Task description: Reproduce exactly the run of lines from the one containing "Write the bpy" through the one containing "S = bpy.context.scene; COL = S.collection". Pictures do not belong in the copy.
---------- Records
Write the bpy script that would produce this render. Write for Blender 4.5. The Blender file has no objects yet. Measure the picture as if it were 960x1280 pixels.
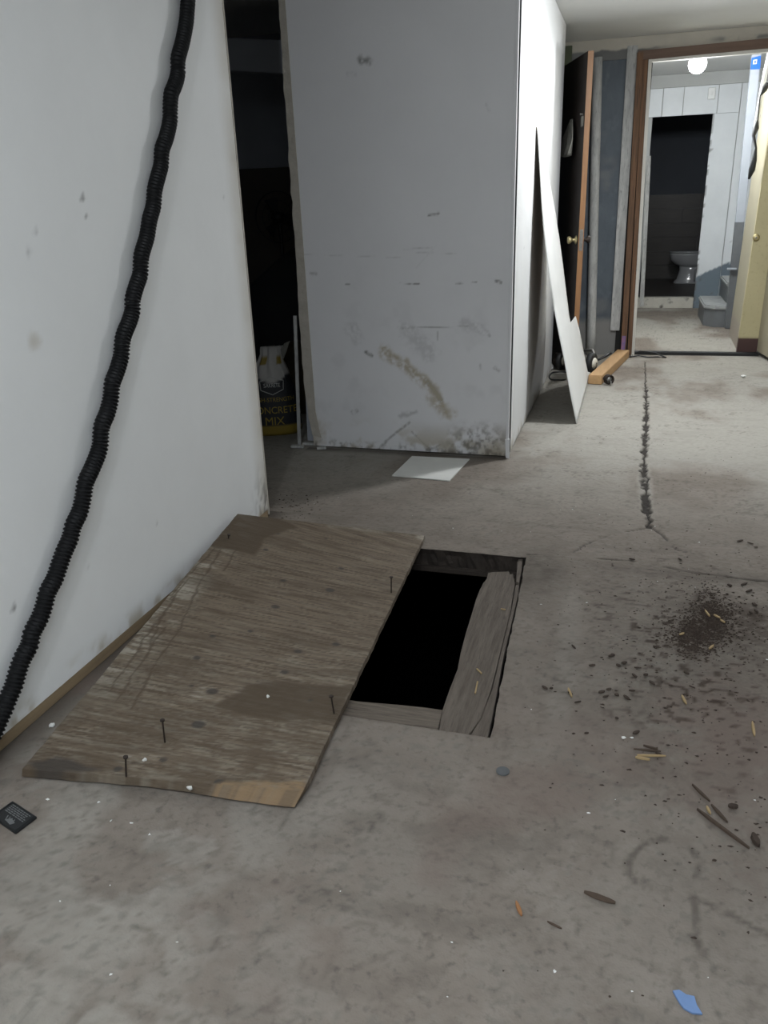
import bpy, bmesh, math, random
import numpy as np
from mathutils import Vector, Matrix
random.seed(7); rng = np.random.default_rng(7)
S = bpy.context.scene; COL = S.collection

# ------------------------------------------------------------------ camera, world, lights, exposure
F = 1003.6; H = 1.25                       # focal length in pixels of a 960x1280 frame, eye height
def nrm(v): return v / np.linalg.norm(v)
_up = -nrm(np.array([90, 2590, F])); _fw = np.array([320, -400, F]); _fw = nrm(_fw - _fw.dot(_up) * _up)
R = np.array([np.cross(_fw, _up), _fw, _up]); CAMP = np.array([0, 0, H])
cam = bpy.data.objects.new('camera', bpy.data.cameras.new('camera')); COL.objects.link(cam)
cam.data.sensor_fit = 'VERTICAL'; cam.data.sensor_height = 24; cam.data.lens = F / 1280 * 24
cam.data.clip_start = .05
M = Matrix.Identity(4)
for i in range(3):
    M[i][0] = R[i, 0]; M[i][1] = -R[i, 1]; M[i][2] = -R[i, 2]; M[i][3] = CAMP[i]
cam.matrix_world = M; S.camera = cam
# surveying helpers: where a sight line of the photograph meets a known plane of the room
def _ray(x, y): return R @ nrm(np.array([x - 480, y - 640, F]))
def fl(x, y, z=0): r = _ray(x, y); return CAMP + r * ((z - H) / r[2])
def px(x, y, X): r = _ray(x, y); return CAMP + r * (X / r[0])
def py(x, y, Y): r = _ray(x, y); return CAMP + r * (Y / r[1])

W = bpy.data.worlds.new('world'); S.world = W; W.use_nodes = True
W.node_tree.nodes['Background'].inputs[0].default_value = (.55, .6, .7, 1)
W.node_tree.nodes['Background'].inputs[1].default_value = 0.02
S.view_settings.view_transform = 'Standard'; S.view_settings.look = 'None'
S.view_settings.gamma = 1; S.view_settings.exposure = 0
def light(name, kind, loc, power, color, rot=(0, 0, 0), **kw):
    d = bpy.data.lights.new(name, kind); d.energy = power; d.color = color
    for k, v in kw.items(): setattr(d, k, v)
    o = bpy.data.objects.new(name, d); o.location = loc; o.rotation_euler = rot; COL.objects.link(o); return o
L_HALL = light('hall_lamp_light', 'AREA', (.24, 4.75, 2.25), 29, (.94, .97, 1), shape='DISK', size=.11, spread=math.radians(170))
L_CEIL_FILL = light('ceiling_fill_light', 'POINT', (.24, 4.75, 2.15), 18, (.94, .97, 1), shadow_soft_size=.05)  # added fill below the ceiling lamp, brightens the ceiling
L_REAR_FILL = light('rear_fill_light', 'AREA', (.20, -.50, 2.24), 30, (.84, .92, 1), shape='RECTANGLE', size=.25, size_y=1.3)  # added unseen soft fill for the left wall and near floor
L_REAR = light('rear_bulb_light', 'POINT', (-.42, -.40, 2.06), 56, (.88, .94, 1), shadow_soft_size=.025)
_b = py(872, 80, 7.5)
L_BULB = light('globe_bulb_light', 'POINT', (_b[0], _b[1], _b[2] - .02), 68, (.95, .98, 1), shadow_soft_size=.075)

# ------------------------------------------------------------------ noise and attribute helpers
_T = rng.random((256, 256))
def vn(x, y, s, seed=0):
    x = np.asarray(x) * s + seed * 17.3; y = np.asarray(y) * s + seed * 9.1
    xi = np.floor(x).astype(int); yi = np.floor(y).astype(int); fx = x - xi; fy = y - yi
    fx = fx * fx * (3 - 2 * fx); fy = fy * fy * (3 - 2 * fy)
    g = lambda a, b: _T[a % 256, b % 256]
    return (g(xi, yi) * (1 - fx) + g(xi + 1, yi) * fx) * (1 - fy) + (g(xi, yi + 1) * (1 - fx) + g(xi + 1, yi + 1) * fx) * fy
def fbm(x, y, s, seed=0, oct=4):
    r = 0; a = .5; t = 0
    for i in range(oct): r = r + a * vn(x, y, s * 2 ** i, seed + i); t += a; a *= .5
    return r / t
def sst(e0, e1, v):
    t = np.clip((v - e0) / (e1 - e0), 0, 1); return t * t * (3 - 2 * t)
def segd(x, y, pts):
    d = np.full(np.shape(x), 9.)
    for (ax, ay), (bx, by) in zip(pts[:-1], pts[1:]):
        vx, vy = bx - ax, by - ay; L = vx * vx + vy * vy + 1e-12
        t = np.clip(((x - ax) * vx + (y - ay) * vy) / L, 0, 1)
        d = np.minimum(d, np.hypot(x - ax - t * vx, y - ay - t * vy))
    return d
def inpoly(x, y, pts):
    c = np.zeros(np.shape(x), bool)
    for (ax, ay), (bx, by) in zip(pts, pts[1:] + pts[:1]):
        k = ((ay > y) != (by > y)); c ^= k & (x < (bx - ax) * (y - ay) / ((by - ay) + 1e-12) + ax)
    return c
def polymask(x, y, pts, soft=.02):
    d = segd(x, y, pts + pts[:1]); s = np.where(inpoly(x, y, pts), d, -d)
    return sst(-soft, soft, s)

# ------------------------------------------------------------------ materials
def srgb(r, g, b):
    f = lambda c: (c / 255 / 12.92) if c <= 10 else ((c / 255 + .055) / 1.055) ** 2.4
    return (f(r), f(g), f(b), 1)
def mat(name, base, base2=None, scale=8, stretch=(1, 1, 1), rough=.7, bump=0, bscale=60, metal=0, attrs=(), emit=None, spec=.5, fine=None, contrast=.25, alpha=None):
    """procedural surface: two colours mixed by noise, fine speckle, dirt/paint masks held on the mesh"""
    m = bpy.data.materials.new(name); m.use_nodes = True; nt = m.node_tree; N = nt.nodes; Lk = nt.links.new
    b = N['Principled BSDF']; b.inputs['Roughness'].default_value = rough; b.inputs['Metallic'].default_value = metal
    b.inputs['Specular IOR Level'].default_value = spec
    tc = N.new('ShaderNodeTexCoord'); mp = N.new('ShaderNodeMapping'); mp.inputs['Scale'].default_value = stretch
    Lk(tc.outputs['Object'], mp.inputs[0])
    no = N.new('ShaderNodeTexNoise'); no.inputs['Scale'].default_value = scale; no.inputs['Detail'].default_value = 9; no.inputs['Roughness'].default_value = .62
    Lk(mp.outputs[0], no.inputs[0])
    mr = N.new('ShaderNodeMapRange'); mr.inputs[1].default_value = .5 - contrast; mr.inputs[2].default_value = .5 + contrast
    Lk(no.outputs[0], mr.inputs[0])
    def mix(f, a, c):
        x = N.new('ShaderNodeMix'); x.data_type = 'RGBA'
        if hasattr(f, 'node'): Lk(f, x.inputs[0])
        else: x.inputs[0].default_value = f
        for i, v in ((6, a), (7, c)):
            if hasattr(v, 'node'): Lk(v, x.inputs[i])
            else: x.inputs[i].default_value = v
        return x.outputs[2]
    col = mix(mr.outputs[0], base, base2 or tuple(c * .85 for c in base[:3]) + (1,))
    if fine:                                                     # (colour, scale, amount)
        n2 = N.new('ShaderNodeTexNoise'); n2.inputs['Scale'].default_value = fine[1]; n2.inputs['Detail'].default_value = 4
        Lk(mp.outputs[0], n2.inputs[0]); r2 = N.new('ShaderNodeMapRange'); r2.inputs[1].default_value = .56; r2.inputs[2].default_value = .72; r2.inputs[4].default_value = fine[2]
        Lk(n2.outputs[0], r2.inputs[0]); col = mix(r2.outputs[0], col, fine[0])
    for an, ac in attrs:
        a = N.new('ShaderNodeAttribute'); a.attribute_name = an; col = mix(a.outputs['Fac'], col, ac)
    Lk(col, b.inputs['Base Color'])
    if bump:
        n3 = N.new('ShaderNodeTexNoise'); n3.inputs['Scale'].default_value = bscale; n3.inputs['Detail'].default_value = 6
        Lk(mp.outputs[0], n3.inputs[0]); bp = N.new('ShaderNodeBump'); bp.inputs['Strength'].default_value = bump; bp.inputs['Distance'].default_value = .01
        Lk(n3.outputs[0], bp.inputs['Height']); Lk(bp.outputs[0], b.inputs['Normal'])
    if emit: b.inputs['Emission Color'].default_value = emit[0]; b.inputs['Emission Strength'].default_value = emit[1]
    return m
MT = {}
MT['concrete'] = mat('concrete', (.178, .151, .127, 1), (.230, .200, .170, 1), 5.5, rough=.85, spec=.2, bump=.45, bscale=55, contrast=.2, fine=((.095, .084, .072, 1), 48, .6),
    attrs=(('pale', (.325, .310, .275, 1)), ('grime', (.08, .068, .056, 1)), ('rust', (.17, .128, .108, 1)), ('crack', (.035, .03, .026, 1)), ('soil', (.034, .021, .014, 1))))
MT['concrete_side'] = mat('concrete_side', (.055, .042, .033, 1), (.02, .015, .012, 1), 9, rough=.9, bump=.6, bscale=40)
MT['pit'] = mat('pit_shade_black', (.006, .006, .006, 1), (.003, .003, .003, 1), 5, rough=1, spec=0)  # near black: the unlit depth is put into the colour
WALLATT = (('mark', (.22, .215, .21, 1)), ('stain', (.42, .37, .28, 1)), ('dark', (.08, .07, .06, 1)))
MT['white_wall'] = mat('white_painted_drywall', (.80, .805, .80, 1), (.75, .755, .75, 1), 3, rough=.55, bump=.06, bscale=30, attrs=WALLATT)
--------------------
---------- Records
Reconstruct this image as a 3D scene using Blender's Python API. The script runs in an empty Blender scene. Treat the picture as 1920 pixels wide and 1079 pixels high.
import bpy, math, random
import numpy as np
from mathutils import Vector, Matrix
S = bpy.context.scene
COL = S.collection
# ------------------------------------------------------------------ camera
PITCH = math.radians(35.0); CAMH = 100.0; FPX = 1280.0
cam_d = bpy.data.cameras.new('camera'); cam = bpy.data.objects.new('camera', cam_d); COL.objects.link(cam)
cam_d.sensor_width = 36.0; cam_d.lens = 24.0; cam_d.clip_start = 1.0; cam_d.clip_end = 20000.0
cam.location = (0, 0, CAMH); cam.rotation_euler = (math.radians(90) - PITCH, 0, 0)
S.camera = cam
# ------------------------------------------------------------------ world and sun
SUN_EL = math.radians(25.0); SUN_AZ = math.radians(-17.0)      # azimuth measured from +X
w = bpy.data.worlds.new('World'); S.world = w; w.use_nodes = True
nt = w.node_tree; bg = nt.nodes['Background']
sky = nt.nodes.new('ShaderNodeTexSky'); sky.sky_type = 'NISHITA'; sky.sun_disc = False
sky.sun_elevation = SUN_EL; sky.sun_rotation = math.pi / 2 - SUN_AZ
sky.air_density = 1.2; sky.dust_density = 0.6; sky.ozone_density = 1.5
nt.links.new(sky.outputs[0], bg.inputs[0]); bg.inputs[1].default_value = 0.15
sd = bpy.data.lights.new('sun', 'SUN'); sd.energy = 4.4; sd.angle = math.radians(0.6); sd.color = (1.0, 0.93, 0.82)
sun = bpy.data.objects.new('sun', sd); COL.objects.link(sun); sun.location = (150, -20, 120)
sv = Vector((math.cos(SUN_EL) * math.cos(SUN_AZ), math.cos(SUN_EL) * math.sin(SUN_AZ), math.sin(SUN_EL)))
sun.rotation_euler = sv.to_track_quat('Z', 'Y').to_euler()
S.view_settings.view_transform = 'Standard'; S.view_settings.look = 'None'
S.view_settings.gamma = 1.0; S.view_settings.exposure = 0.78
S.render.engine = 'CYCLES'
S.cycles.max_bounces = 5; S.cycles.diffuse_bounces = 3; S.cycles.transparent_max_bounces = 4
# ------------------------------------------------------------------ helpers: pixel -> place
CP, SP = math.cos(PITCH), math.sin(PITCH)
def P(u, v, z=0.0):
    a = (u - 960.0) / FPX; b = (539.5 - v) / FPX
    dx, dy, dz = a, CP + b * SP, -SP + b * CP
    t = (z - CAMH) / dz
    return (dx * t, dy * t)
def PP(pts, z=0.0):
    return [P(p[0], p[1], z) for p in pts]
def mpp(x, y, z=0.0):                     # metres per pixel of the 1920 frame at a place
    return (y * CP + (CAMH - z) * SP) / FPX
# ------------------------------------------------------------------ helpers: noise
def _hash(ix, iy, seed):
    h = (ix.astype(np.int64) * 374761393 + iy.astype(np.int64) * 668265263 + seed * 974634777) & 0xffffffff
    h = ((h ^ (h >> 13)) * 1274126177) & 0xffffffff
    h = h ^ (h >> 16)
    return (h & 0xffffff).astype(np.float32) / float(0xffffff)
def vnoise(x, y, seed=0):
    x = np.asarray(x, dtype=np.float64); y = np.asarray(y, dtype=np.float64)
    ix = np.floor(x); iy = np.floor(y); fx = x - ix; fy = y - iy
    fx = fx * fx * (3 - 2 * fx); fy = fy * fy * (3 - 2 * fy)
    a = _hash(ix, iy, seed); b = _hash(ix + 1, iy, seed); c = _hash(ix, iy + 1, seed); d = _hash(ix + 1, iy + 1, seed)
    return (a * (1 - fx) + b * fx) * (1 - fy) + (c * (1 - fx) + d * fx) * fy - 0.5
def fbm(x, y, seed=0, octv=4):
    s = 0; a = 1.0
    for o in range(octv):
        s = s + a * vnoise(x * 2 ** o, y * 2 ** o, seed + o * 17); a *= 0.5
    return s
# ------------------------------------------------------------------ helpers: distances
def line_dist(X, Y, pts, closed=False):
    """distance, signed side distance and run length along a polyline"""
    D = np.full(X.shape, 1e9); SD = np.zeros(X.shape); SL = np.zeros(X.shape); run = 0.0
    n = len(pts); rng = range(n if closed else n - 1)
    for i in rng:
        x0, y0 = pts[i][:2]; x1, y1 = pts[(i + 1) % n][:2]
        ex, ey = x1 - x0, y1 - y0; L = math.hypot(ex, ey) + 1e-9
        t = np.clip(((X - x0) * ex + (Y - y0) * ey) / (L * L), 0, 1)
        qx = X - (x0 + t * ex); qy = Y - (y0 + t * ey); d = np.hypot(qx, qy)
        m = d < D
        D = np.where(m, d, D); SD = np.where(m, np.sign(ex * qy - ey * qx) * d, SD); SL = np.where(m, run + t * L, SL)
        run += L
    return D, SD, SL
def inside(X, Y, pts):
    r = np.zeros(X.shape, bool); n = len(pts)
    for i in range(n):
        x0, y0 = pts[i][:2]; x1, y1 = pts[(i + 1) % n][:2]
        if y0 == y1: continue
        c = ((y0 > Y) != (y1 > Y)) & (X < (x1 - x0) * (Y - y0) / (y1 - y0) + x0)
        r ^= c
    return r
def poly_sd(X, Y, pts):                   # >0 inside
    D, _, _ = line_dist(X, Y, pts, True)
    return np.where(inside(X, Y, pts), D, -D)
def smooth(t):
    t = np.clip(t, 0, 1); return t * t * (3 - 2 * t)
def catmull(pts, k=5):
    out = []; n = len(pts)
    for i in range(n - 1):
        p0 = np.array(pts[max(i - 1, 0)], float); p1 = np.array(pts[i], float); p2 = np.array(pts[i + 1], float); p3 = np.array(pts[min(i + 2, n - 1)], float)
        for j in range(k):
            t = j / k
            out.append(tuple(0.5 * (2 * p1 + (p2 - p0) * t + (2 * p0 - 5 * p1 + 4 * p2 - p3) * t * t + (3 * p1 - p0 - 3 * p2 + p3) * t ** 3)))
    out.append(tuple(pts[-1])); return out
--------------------
Correct result:
Write the bpy script that would produce this render. Write for Blender 4.5. The Blender file has no objects yet. Measure the picture as if it were 960x1280 pixels.
import bpy, bmesh, math, random
import numpy as np
from mathutils import Vector, Matrix
random.seed(7); rng = np.random.default_rng(7)
S = bpy.context.scene; COL = S.collection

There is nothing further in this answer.